Review: WitcheR — Boszork​á​nyszimf​ó​ni​á​k

Gather around for the Witches will perform their Symphonies.

Band: WitcheR
Album: Boszork​á​nyszimf​ó​ni​á​k (Witch Symphonies)
Genre: Atmospheric Black Metal
Country: Hungary
Label: Filosofem Records
Released: May 8th 2024


Did you read that album title and though, what the hell does that mean? Obviously, you are not alone because I had the same reaction. I actually had to translate it because my Hungarian isn’t that great (just read, not present at all). But it means witch symphonies, which does have a very nice ring too it.

But who is WitcheR? WitcheR is a Hungarian black metal band that plays the atmospheric subgenre. We’ve done a review of their last album, Lélekharang which I quite enjoyed. This time they released an EP with covers of famous classical orchestral arrangements. I like classical music, so let’s see what they brewed up this time.

A Symphony of Witches

The new EP comes with 7 tracks, all the tracks are covers of famous classical orchestral works minus the last song, which is a rework of a previous released WitcheR song called Summernight Melancholy.


  1. Hymn of the Cherubim: Op. 41, No. 6. (Pyotr Ilyich Tchaikovsky cover)
  2. Sarabande: Suite No. 4 in D Minor, HWV 437 (Georg Friedrich Händel cover)
  3. Åses død (The Death of Ase): Peer Gynt Suite No. 1, Op. 46, No. 2. (Edvard Grieg cover)
  4. Spring Waltz (Mariage d’Amour): (Frédéric Chopin cover)
  5. Three Shakespeare Songs: The Cloud-Capp’d Towers: No. 2 (Ralph Vaughan Williams cover)
  6. Carmina Burana: Fortuna Imperatrix Mundi: 1. O Fortuna (Carl Orff cover)
  7. Summernight Melancholy

All the songs on the album are instrumental, so there isn’t really much to say about the vocal part of the album because well there aren’t any. But for example, the sixth track of the album is the O Fortuna score my Carl Orff, which almost everybody knows.

The Same goes for the Spring Waltz by Frédéric Chopin.
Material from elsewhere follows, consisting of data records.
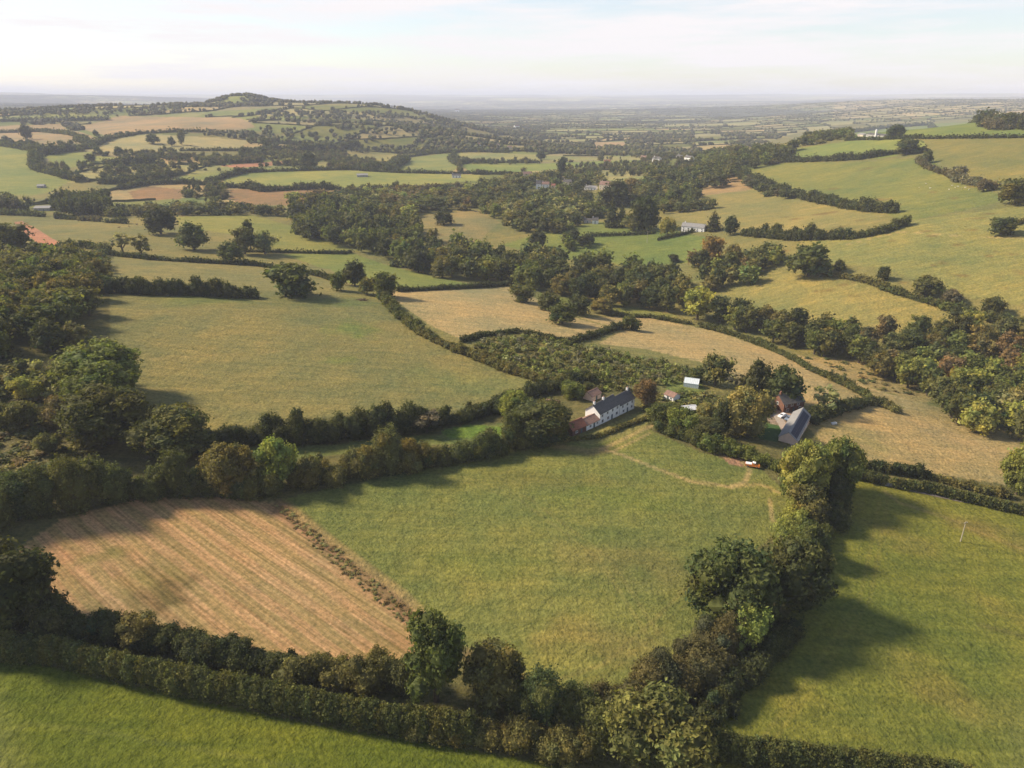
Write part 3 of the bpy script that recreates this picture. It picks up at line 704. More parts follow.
H_([(852,468),(890,474),(928,480)], 11, 'dark', 'dark hedge on the far side of the lane above the big right field')
H_([(930,480),(975,492),(1010,500)], 10, 'olive', 'yellowing hedge on the far side of the lane near the field tree')
H_([(812,426),(838,414),(862,406),(880,405)], 13, 'dark', 'thick dark hedge between the barn with the blue-black roof and the tan field')
H_([(868,404),(885,407),(896,414)], 11, 'olive', 'olive hedge stub where the tan fields meet')
H_([(700,327),(740,338),(775,352)], 7, 'mid', 'thin hedge under the valley wood, its upper part')
H_([(775,352),(815,373),(850,389),(872,402)], 7, 'mid', 'thin hedge running down between the two tan fields')
H_([(382,300),(398,316),(420,335)], 10, 'mid', 'green hedge dropping from the pair of field trees')
H_([(420,335),(445,347),(480,362),(512,374)], 10, 'olive', 'olive hedge along the lower left side of the sapling plantation')
H_([(512,374),(545,385),(590,396)], 9, 'olive', 'olive hedge between the sapling plantation and the farmhouse')
H_([(462,343),(490,336),(512,333),(540,338),(575,345)], 6, 'dark', 'dark hedge along the top of the sapling plantation')
H_([(572,343),(590,339),(612,331),(626,328)], 7, 'dark', 'short dark hedge ending at the round tree between the tan fields')
H_([(398,292),(440,290),(480,288),(512,285)], 5, 'dark', 'thin dark hedge between the green wedge field and the tan field')
H_([(610,316),(650,318),(690,325)], 5, 'mid', 'thin hedge above the round tree between the tan fields')
H_([(85,293),(120,294),(158,296)], 17, 'dark', 'dark high hedge at the top of the wide meadow next to the west wood')
H_([(158,296),(190,296),(222,298),(256,299)], 16, 'dark', 'dark high hedge at the top of the wide meadow near the spreading bush')
H_([(106,255),(150,260),(200,263),(256,266),(300,272),(338,282)], 5, 'dark', 'low dark hedge crossing the upper pastures')
H_([(60,250),(85,248),(108,252)], 9, 'mid', 'scrubby hedge at the end of the red soil track')
H_([(55,219),(65,219),(76,220)], 5, 'dark', 'short low dark hedge nearest the grey barn')
H_([(80,221),(90,221),(100,222)], 5, 'purple', 'short purplish hedge, the middle one of three under the dark wood')
H_([(106,223),(116,223),(127,224)], 5, 'dark', 'short dark hedge at the feet of the trees east of the dark wood')
H_([(-40,214),(0,215),(30,216),(45,217)], 5, 'mid', 'low hedge in front of the grey-roofed barn')
H_([(240,252),(290,253),(345,254),(352,253)], 3, 'dark', 'thin dark hedge along the bright green strip')
# far side of the valley
H_([(790,196),(832,206),(865,212),(895,214)], 10, 'dark', 'tree-like hedge running across the hillside below the ridge wood')
H_([(740,178),(762,187),(788,195)], 9, 'dark', 'dark hedge with trees below the ridge wood')
H_([(742,236),(792,241),(850,240)], 11, 'dark', 'thick dark hedge along the foot of the hill pasture')
H_([(850,240),(882,234),(908,225)], 9, 'mid', 'hedge climbing to its end in the hill pasture')
H_([(824,276),(860,282),(880,288)], 7, 'olive', 'olive hedge beside the big round valley oak')
H_([(880,290),(912,300),(940,308)], 8, 'mid', 'hedge with small trees on the slope above the east wood')
H_([(940,310),(965,316),(985,322)], 9, 'green', 'green hedge just above the east wood')
H_([(985,322),(1010,326),(1050,332)], 10, 'mid', 'thick green hedge above the east wood reaching the frame edge')
H_([(768,163),(810,162),(860,160),(905,153),(925,153)], 6, 'dark', 'dark hedge under the green hilltop paddock')
H_([(918,162),(925,168),(945,175),(955,180)], 5, 'purple', 'thin hedge descending the hill pasture')
H_([(955,182),(975,186),(995,190)], 9, 'grey', 'grey-green bushy hedge on the hill pasture')
H_([(845,141),(880,140),(930,139),(1024,138),(1080,138)], 3, 'dark', 'long thin dark hedge straight across the hilltop')
H_([(835,134),(880,129),(930,125),(990,122)], 3, 'dark', 'dark hedge on the skyline of the green hilltop field')
H_([(978,127),(996,126)], 3, 'dark', 'short isolated hedge in the green hilltop field')
H_([(1000,228),(1030,222),(1060,220)], 5, 'olive', 'hedge behind the round tree on the hill pasture')
H_([(585,237),(620,236),(655,234)], 4, 'dark', 'clipped hedge before the lawn in the village', 'clip')
H_([(657,241),(680,236),(702,230)], 4, 'dark', 'curved dark hedge below the long white house', 'clip')
H_([(600,208),(625,204),(648,199)], 5, 'dark', 'dark hedge along the curved village field')
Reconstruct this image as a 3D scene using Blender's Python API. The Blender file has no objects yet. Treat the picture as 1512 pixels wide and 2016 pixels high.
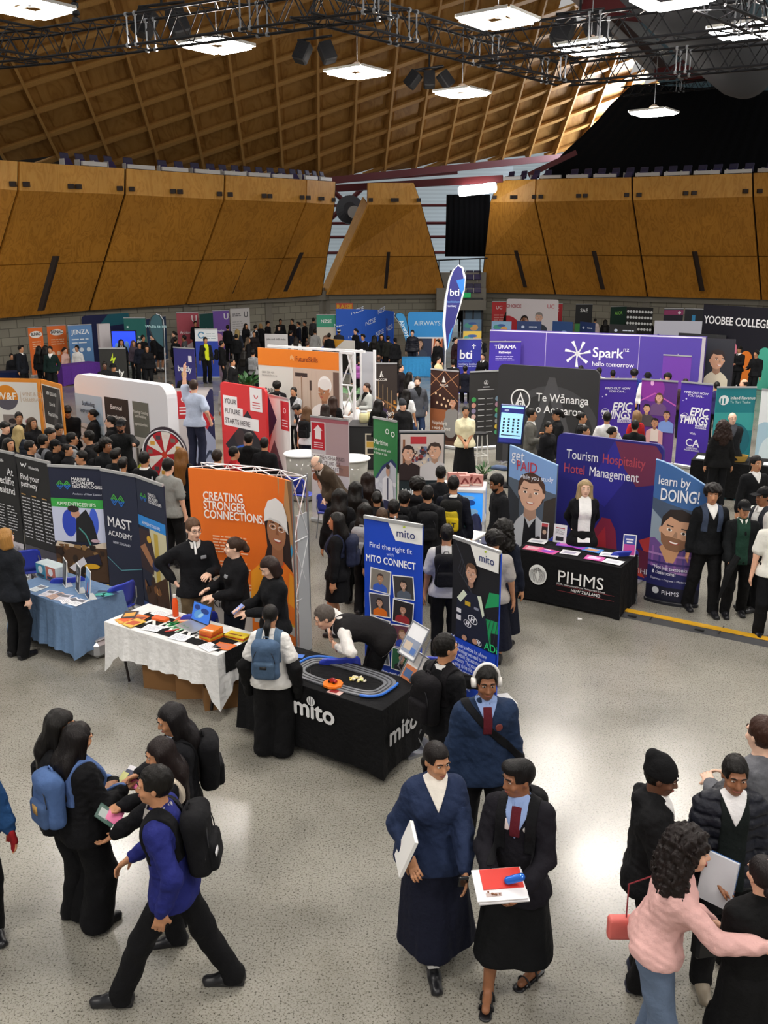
import bpy, math, random, sys, os
import numpy as np
from mathutils import Vector, Matrix
random.seed(7); np.random.seed(7)
SC = bpy.context.scene; COL = SC.collection
# ---------------------------------------------------------------- camera
CAM_H, CAM_T, CAM_F = 4.75, math.radians(15.5), 1800.0
cd = bpy.data.cameras.new('camera'); cam = bpy.data.objects.new('camera', cd); COL.objects.link(cam)
cam.location = (0, 0, CAM_H); cam.rotation_euler = (math.pi/2 - CAM_T, 0, 0)
cd.sensor_fit = 'VERTICAL'; cd.sensor_height = 36; cd.lens = CAM_F/2016*36; cd.clip_end = 400; cd.clip_start = .05
SC.camera = cam
# ---------------------------------------------------------------- view, world, exposure
SC.view_settings.view_transform = 'Standard'; SC.view_settings.look = 'None'
SC.view_settings.gamma = 1.0; SC.view_settings.use_curve_mapping = False
SC.view_settings.exposure = 0.0
W = bpy.data.worlds.new('world'); SC.world = W; W.use_nodes = True
bg = W.node_tree.nodes['Background']; bg.inputs[0].default_value = (1.0, .98, .95, 1); bg.inputs[1].default_value = .43
LAMP_E = 112.0       # emission of the high-bay tubes
SKY_E = 3.0          # daylight through the translucent cladding
# ---------------------------------------------------------------- pixel <-> place helpers (photo pixels 1512 x 2016)
_F = np.array([0, math.cos(CAM_T), -math.sin(CAM_T)]); _U = np.array([0, math.sin(CAM_T), math.cos(CAM_T)]); _R = np.array([1., 0, 0])
CAMP = np.array([0, 0, CAM_H])
def ray(x, y): return _F + _R*(x-756)/CAM_F - _U*(y-1008)/CAM_F
def at(x, y, z=0.0):
    d = ray(x, y); return CAMP + d*((z-CAM_H)/d[2])
def atD(x, y, D):
    d = ray(x, y); return CAMP + d*(D/math.hypot(d[0], d[1]))
def atY(x, y, Y):
    d = ray(x, y); return CAMP + d*(Y/d[1])
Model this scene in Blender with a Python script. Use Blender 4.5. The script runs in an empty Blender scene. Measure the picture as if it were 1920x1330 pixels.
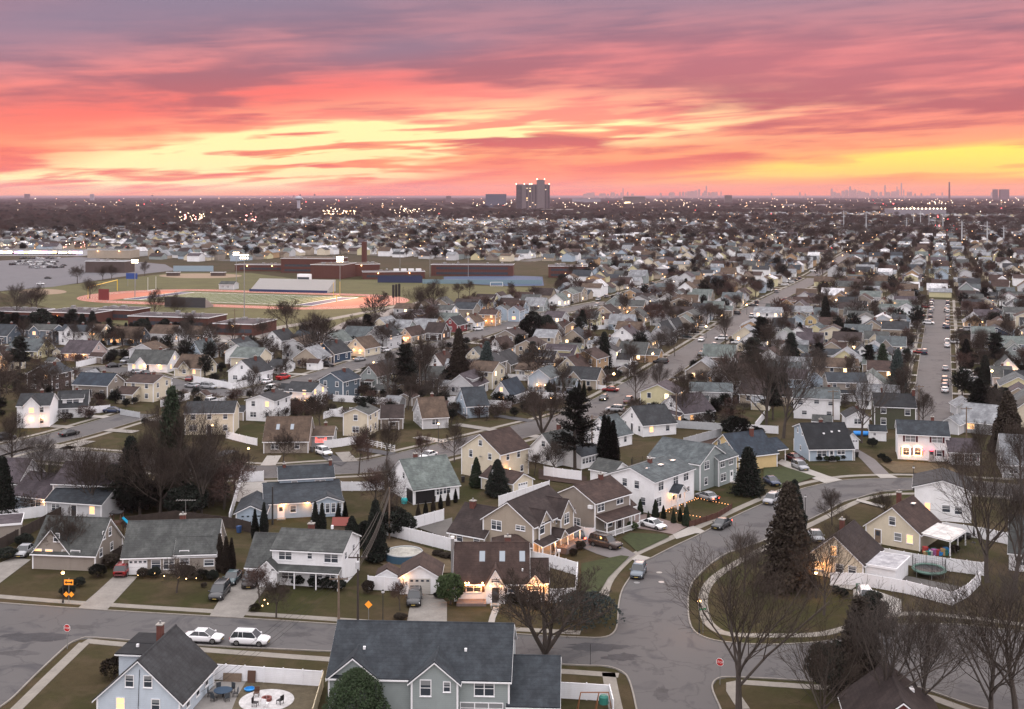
import bpy, math, random, bmesh
from mathutils import Vector, Matrix
R = math.radians
rnd = random.Random(7)
S = bpy.context.scene
# ------------------------------------------------------------------ camera
F, HC, YH, CX = 2250.0, 54.0, 367.0, 960.0     # focal length in photo pixels, eye height, horizon row, centre column
cam_d = bpy.data.cameras.new('camera'); cam = bpy.data.objects.new('camera', cam_d); S.collection.objects.link(cam)
cam.location = (0, 0, HC); cam.rotation_euler = (R(90), 0, 0)
cam_d.sensor_fit = 'HORIZONTAL'; cam_d.sensor_width = 36; cam_d.lens = 36 * F / 1920
cam_d.shift_y = -(665 - YH) / 1920; cam_d.clip_start = 0.5; cam_d.clip_end = 200000
S.camera = cam
S.view_settings.view_transform = 'Standard'; S.view_settings.look = 'None'; S.view_settings.exposure = 0.45; S.view_settings.gamma = 1
S.render.engine = 'CYCLES'
S.cycles.use_denoising = True; S.cycles.max_bounces = 5; S.cycles.diffuse_bounces = 2; S.cycles.glossy_bounces = 2
S.cycles.transparent_max_bounces = 8; S.cycles.volume_bounces = 0; S.cycles.sample_clamp_indirect = 3; S.cycles.sample_clamp_direct = 0
# ------------------------------------------------------------------ sky (dusk, world shader by direction)
W = bpy.data.worlds.new('World'); S.world = W; W.use_nodes = True
nt = W.node_tree; nt.nodes.clear()
class NG:
    def __init__(s, nt): s.nt = nt
    def n(s, t, **k):
        o = s.nt.nodes.new(t)
        for a, b in k.items(): setattr(o, a, b)
        return o
    def put(s, sock, v):
        if hasattr(v, 'is_linked') or isinstance(v, bpy.types.NodeSocket): s.nt.links.new(v, sock)
        else: sock.default_value = v
    def m(s, op, a, b=0.0, c=0.0, clamp=False):
        o = s.n('ShaderNodeMath', operation=op, use_clamp=clamp)
        s.put(o.inputs[0], a); s.put(o.inputs[1], b); s.put(o.inputs[2], c); return o.outputs[0]
    def mix(s, f, a, b, mode='MIX'):
        o = s.n('ShaderNodeMix', data_type='RGBA', blend_type=mode); o.clamp_factor = True
        s.put(o.inputs[0], f); s.put(o.inputs[6], a if isinstance(a, bpy.types.NodeSocket) else (*a, 1)); s.put(o.inputs[7], b if isinstance(b, bpy.types.NodeSocket) else (*b, 1)); return o.outputs[2]
    def ramp(s, v, stops, interp='LINEAR'):
        o = s.n('ShaderNodeValToRGB'); o.color_ramp.interpolation = interp; e = o.color_ramp.elements
        while len(e) > 1: e.remove(e[-1])
        e[0].position = stops[0][0]; c = stops[0][1]; e[0].color = (*c, 1) if isinstance(c, tuple) else (c, c, c, 1)
        for p, c in stops[1:]:
            x = e.new(p); x.color = (*c, 1) if isinstance(c, tuple) else (c, c, c, 1)
        s.put(o.inputs[0], v); return o.outputs[0]
    def noise(s, v, scale, detail=3, rough=.5, dist=0.0):
        o = s.n('ShaderNodeTexNoise'); s.put(o.inputs['Vector'], v); o.inputs['Scale'].default_value = scale
        o.inputs['Detail'].default_value = detail; o.inputs['Roughness'].default_value = rough; o.inputs['Distortion'].default_value = dist
        return o.outputs[0]
    def comb(s, x, y, z=0.0):
        o = s.n('ShaderNodeCombineXYZ'); s.put(o.inputs[0], x); s.put(o.inputs[1], y); s.put(o.inputs[2], z); return o.outputs[0]
def srgb(r, g, b):
    f = lambda c: ((c / 255 + .055) / 1.055) ** 2.4 if c > 10 else c / 255 / 12.92
    return (f(r), f(g), f(b))
g = NG(nt)
tc = g.n('ShaderNodeTexCoord'); sp = g.n('ShaderNodeSeparateXYZ'); nt.links.new(tc.outputs['Generated'], sp.inputs[0])
dx, dy, dz = sp.outputs
az = g.m('MULTIPLY', g.m('ARCTAN2', dx, dy), 57.2958)                       # degrees right of north
el = g.m('MULTIPLY', g.m('ARCSINE', dz), 57.2958)
# slanting cloud streets fanning out from a point low on the horizon
zz = g.m('ADD', g.m('MAXIMUM', dz, 0.0), 0.022)
A0 = R(-9)
ux = g.m('SUBTRACT', g.m('MULTIPLY', dx, math.cos(A0)), g.m('MULTIPLY', dy, math.sin(A0)))
uy = g.m('ADD', g.m('MULTIPLY', dx, math.sin(A0)), g.m('MULTIPLY', dy, math.cos(A0)))
pu = g.m('DIVIDE', ux, zz); pv = g.m('DIVIDE', uy, zz)
n1 = g.noise(g.comb(g.m('MULTIPLY', pu, .55), g.m('MULTIPLY', pv, .30), 3.1), 1.0, 5, .55, .5)
n2 = g.noise(g.comb(g.m('MULTIPLY', pu, 1.2), g.m('MULTIPLY', pv, .9), 8.4), 1.0, 4, .6, .3)
n3 = g.noise(g.comb(g.m('MULTIPLY', az, .12), g.m('SUBTRACT', g.m('MULTIPLY', el, 1.25), g.m('MULTIPLY', az, .08)), 1.7), 1.0, 4, .52, .5)
n4 = g.noise(g.comb(g.m('MULTIPLY', az, .045), g.m('MULTIPLY', el, .42), 5.3), 1.0, 3, .5, .2)
n5 = g.noise(g.comb(g.m('MULTIPLY', az, .2), g.m('SUBTRACT', g.m('MULTIPLY', el, 2.6), g.m('MULTIPLY', az, .1)), 9.9), 1.0, 3, .5, .5)
def gauss(a0, wa, e0, we, tilt=0.0):
    da = g.m('SUBTRACT', az, a0); a = g.m('DIVIDE', da, wa)
    e = g.m('DIVIDE', g.m('SUBTRACT', g.m('SUBTRACT', el, e0), g.m('MULTIPLY', da, tilt)), we)
    r2 = g.m('ADD', g.m('MULTIPLY', a, a), g.m('MULTIPLY', e, e))
    return g.m('EXPONENT', g.m('MULTIPLY', r2, -1.0))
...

So ill focus on those 2 songs to see how they sound and if WitcheR did them any justice. The overall production of the album is well done and also credits need to go to the great album artwork by Grafit & Hamu Artworks, it fits the theme of the album very well.

O Fortuna

So we start off with O Fortuna, which is a medieval Latin Goliardic poem written in the early 13th century and part of a larger collection known as the Carmina Burana. It was transformed into a classical score by German composer Carl Orff in 1935-1936 as the opening and closing movement of his cantata also titled Carmina Burana.

This piece is very famous and, like previously mentioned, almost everybody knows it in one form or another. But a song that well known and transforming into a metal (black) version isn’t an easy task, especially doing it right. But this version is to my liking, it starts off very bombastic, and it demands your attention. The guitar work, below it, makes for a nice alternate version. They didn’t tinker too much on it (which is a good thing in this case) and just let the music work it’s magic.

Spring Waltz (Mariage d’Amour)

We start off with a fun fact, Chopin never wrote a spring waltz; thus this version does not belong to him. The correct name is Mariage d’Amour and composed by French pianist Paul de Senneville in 1987. Most of the versions you hear are either from Richard Clayderman or George Davidson (source:

But Chopin or not, it’s the original is beautiful, so I was excited about the version of WitcheR. And from the start of the song I liked it, and the mix of the different instruments are apparent to hear. It also gives me a feeling of melancholy, which I like.

The use of the guitars makes this version less subtle than the original version of the song, which isn’t a bad thing, but this song should be tender and that tenderness isn’t really around anymore.


WitcheR delivered a nice compilation of classical covers. It isn’t black metal per se (the band is, this album isn’t) but that’s okay, a change of spice once in a while won’t hurt you. If you are into atmospheric music or Classical music (or both) than give this album a try. It’s an enjoyable record to put on and just drift away in thoughts.